■ **Supplied data**

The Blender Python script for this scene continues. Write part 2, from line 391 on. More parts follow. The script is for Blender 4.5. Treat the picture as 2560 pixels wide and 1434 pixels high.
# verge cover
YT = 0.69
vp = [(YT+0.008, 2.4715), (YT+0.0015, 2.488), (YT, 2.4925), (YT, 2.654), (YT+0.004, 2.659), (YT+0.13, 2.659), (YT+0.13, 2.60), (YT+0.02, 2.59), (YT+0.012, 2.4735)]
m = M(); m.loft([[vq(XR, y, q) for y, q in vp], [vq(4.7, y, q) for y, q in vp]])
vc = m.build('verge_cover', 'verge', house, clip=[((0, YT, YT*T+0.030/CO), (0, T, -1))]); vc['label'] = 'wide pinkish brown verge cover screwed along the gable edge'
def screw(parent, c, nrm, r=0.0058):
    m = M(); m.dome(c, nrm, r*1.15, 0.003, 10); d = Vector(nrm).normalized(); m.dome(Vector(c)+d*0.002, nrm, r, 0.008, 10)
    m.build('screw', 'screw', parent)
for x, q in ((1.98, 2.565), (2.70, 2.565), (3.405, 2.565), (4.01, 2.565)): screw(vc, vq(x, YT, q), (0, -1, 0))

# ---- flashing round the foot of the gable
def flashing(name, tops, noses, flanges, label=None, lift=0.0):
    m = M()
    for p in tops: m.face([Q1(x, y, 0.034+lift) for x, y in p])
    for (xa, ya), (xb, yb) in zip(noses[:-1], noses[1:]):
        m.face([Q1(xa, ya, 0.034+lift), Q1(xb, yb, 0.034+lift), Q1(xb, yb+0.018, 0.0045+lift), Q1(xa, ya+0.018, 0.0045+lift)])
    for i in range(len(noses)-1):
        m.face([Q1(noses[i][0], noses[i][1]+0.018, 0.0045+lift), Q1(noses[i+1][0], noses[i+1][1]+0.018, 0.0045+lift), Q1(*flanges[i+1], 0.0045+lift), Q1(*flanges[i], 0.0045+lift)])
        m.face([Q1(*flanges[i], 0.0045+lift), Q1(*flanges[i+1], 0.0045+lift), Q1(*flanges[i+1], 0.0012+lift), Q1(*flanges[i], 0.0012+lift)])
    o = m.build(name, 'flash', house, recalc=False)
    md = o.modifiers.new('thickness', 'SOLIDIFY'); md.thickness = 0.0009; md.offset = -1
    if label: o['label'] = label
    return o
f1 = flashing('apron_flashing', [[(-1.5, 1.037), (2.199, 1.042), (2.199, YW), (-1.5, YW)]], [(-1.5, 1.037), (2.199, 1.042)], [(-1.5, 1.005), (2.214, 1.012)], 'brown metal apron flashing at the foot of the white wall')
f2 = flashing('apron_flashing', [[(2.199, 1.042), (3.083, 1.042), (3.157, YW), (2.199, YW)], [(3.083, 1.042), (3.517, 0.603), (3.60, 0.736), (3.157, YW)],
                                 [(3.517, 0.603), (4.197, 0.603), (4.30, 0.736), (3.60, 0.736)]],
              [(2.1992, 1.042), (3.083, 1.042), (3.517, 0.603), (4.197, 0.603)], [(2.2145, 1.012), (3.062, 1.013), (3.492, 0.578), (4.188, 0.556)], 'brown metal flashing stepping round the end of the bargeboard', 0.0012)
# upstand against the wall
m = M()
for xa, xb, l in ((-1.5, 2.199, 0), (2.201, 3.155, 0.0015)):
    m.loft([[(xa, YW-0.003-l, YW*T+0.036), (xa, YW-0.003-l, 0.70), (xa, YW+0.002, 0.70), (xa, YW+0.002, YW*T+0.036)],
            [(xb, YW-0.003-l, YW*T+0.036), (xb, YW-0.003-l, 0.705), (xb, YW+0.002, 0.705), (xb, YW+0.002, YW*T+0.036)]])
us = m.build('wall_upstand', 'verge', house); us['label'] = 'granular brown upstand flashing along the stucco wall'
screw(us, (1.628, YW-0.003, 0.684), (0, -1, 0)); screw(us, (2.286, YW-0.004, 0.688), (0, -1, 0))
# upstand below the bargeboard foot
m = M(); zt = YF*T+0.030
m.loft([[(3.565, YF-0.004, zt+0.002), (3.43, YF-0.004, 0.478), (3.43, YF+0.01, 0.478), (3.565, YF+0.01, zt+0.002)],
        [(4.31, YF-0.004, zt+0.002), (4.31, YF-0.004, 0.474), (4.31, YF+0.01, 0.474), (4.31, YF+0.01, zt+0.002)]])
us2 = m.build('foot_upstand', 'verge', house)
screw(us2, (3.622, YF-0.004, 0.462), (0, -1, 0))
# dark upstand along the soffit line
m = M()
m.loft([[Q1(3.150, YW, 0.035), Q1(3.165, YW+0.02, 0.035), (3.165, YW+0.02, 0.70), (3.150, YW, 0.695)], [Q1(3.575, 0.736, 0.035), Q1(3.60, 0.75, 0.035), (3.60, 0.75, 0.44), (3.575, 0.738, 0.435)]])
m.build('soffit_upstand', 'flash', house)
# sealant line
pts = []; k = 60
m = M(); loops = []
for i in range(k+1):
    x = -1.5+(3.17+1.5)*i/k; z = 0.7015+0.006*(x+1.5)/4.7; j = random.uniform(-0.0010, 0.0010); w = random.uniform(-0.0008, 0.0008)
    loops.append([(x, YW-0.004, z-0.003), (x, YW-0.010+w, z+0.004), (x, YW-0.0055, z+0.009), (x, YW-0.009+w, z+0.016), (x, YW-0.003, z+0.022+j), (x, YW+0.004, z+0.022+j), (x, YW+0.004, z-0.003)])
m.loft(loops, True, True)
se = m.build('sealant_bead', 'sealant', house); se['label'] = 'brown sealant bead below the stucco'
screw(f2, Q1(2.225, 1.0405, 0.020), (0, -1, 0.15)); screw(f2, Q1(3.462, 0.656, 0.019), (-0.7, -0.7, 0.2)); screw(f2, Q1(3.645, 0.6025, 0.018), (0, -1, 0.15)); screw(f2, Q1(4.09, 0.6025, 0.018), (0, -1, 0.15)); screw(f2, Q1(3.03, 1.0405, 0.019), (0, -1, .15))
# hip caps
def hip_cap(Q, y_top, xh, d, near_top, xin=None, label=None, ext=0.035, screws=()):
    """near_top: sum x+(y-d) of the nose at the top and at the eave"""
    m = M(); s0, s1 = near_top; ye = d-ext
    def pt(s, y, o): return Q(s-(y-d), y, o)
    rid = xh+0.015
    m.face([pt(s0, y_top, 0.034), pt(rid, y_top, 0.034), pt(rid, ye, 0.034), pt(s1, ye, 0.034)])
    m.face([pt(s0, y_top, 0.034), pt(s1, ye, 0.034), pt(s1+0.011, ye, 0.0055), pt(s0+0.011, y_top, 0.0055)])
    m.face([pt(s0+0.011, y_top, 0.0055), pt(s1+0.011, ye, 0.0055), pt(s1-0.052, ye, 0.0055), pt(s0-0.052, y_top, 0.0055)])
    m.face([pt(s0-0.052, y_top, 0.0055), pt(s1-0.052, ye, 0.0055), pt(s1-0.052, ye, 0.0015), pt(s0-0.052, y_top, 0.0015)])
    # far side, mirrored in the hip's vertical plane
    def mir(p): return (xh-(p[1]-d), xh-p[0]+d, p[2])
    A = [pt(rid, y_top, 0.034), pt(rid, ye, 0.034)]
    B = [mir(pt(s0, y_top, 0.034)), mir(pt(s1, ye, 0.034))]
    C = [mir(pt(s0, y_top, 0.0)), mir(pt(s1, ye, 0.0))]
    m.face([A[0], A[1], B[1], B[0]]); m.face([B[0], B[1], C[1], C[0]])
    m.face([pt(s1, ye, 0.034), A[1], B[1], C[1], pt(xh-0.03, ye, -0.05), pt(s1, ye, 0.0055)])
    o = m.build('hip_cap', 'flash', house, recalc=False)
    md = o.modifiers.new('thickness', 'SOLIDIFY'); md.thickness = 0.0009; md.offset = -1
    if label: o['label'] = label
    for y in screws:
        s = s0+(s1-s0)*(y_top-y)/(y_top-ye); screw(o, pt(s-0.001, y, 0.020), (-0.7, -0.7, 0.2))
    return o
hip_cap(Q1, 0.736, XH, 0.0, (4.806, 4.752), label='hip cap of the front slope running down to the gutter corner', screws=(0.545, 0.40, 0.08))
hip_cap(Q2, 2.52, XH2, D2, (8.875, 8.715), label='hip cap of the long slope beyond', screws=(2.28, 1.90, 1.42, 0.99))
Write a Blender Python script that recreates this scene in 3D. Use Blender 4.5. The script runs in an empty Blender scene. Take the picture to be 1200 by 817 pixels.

■ **Exercise instructions**
Give again, word for word, the lines of the listing, starting at its first line and ending with the line containing "for x, q in".

■ **Completed exercise**
The Blender Python script for this scene continues. Write part 2, from line 391 on. More parts follow. The script is for Blender 4.5. Treat the picture as 2560 pixels wide and 1434 pixels high.
# verge cover
YT = 0.69
vp = [(YT+0.008, 2.4715), (YT+0.0015, 2.488), (YT, 2.4925), (YT, 2.654), (YT+0.004, 2.659), (YT+0.13, 2.659), (YT+0.13, 2.60), (YT+0.02, 2.59), (YT+0.012, 2.4735)]
m = M(); m.loft([[vq(XR, y, q) for y, q in vp], [vq(4.7, y, q) for y, q in vp]])
vc = m.build('verge_cover', 'verge', house, clip=[((0, YT, YT*T+0.030/CO), (0, T, -1))]); vc['label'] = 'wide pinkish brown verge cover screwed along the gable edge'
def screw(parent, c, nrm, r=0.0058):
    m = M(); m.dome(c, nrm, r*1.15, 0.003, 10); d = Vector(nrm).normalized(); m.dome(Vector(c)+d*0.002, nrm, r, 0.008, 10)
    m.build('screw', 'screw', parent)
for x, q in ((1.98, 2.565), (2.70, 2.565), (3.405, 2.565), (4.01, 2.565)): screw(vc, vq(x, YT, q), (0, -1, 0))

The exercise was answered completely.